Right tools for the job?
I wasn’t your stereotypical Infantryman, I was raised to think and reason for myself, I went to an Ivy League college before volunteering. Warfare seems to be almost in my blood, my Native culture is steeped in warfare, my father and many uncles had all served time in different branches of the military. Just about every infamous unit in the U.S. military I had a family member in it at one time or another: 101st Airborne, 82nd Airborne, 5th SOG/Green Beret’s, Navy SEALS, Navy Seabees, and onboard the USS Enterprise to name a few.
Growing up I read and studied all manner of warfare, even from a very early age I began to teach myself something of tactics and strategy. When I reached high school, I graduated towards the more sophisticated works of strategy, Sun Tzu, Lao-Tzu, Carl von Clauswitz, Mushashi and even Mackivelli.
My daily chores would resemble the regimental lifestyle of the military. My father was once a sniper, my mother use to shoot competition rifles, so I practically grew up with firearms. No joke, my earliest memories of shooting are from an age when most kids are still tying to figure out how to put the square peg in the square hole.
I also grew up living off the land, so the skills I learned shooting were applied to hunting. Not big game hunting where they find a tree stand and sit and wait for the game to come to them. No, I learned how to stalk game. A few years before volunteering, I put all the skills together on a hunt that I know I made my father proud.
At first light we pulled the skiff up the beach and I began the stalk. Picking up the deer trail was easy, following it up and down several mountains was a bit more challenging in the down pouring rain. Cresting a knoll, the light breeze shifted a few points and I could smell the deer we were that close. Unfortunately a bear beat us to the kill, we back away from him and left the area.

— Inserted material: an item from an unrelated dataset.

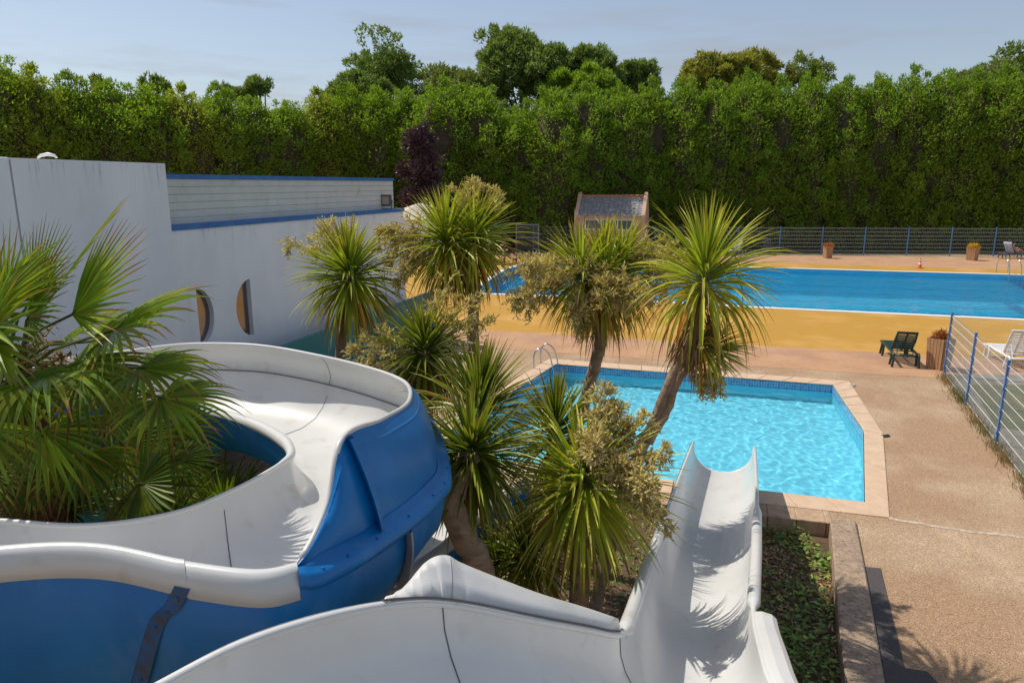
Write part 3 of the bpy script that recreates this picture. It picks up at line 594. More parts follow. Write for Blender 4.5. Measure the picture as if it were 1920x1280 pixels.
# floodlight
fl = wallpt(728, 389); fl = W0 + UD * (fl - W0).dot(UD) + UN * -.06 + Vector((0, 0, 4.24))
fo = empty('floodlight', fl, 'small square floodlight standing on the blue ledge of the white building', 'floodlight')
th = atan2(UD.y, UD.x)
m = MB(); m.box(fl + Vector((0, 0, .27)), (.34, .1, .36), radians(-8)); m.build('housing', mat('lamp_housing', (.16, .10, .07), .5), fo, bevel=.015)
m = MB(); m.box(fl + Vector((0, 0, .27)) + Vector((-.01, -.058, 0)), (.22, .02, .23), radians(-8)); m.build('lens', mat('lamp_lens', (.42, .34, .26), .25), fo)
m = MB(); m.tube([fl + Vector((-.15, 0, .0)), fl + Vector((-.19, 0, .27))], .014, 6); m.tube([fl + Vector((.15, 0, .0)), fl + Vector((.19, 0, .27))], .014, 6); m.box(fl + Vector((0, 0, .008)), (.34, .08, .016)); m.build('bracket', M['dark'], fo)
# roof vent lump on tall block
v = dp(92, 304, 12.2); vo = MB(); vo.tube([Vector((v.x - .18, v.y, 5.43)), Vector((v.x - .12, v.y, 5.47)), Vector((v.x, v.y, 5.49)), Vector((v.x + .1, v.y, 5.47)), Vector((v.x + .14, v.y, 5.43))], [.015, .025, .03, .025, .015], 10)
tag(vo.build('roof_vent', M['white_plain'], None, smooth=True), 'small white rounded cap on top of the tall white block', 'roof vent')
# teal wall in front of the building
TE = dp(815, 625, 24.0); TE.z = 0; TZ = 1.48
def tbox(mb, s0, s1, n0, n1, z0, z1):
    c = [TE + UD * s + UN * n for s in (s0, s1) for n in (n0, n1)]; q = [c[0], c[1], c[3], c[2]]
    mb.add([(p.x, p.y, z0) for p in q] + [(p.x, p.y, z1) for p in q], [(3, 2, 1, 0), (4, 5, 6, 7), (0, 1, 5, 4), (1, 2, 6, 5), (2, 3, 7, 6), (3, 0, 4, 7)])
te = empty('teal_wall', TE, 'low teal painted wall with a blue end post in front of the white building', 'wall')
m = MB(); tbox(m, -15, -.16, -.12, 0, -.4, TZ); m.build('wall_panel', M['teal'], te, bevel=.01)
m = MB(); tbox(m, -.155, 0, -.14, .02, -.0, TZ + .02); m.build('end_post', M['bluetrim'], te, bevel=.01)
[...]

Physical training wasn’t anything new to me either. I wrestled in high school but didn’t start until I was a sophomore, up until that point I didn’t know a thing about wrestling. Through hard work and dedication I was made team captain and competed at the State level by the time I was a senior.
At Dartmouth, I joined the crew teams, having rowed boats around the docks in Alaska, I figured it wouldn’t be too hard to row them with other people helping. Boy was I wrong, that was some of the most physically challenging work I had ever done, but I stuck with it. By the end of winter training, the varsity coach was looking forward to me being on the varsity team the following year, knowing all the extra time I would put in on my own above and beyond normal training.
So there I was, almost made for warfare as a sword is, in the hands of individuals who couldn’t see how to put my skills to use rather that those skills were a threat to their moving up in rank.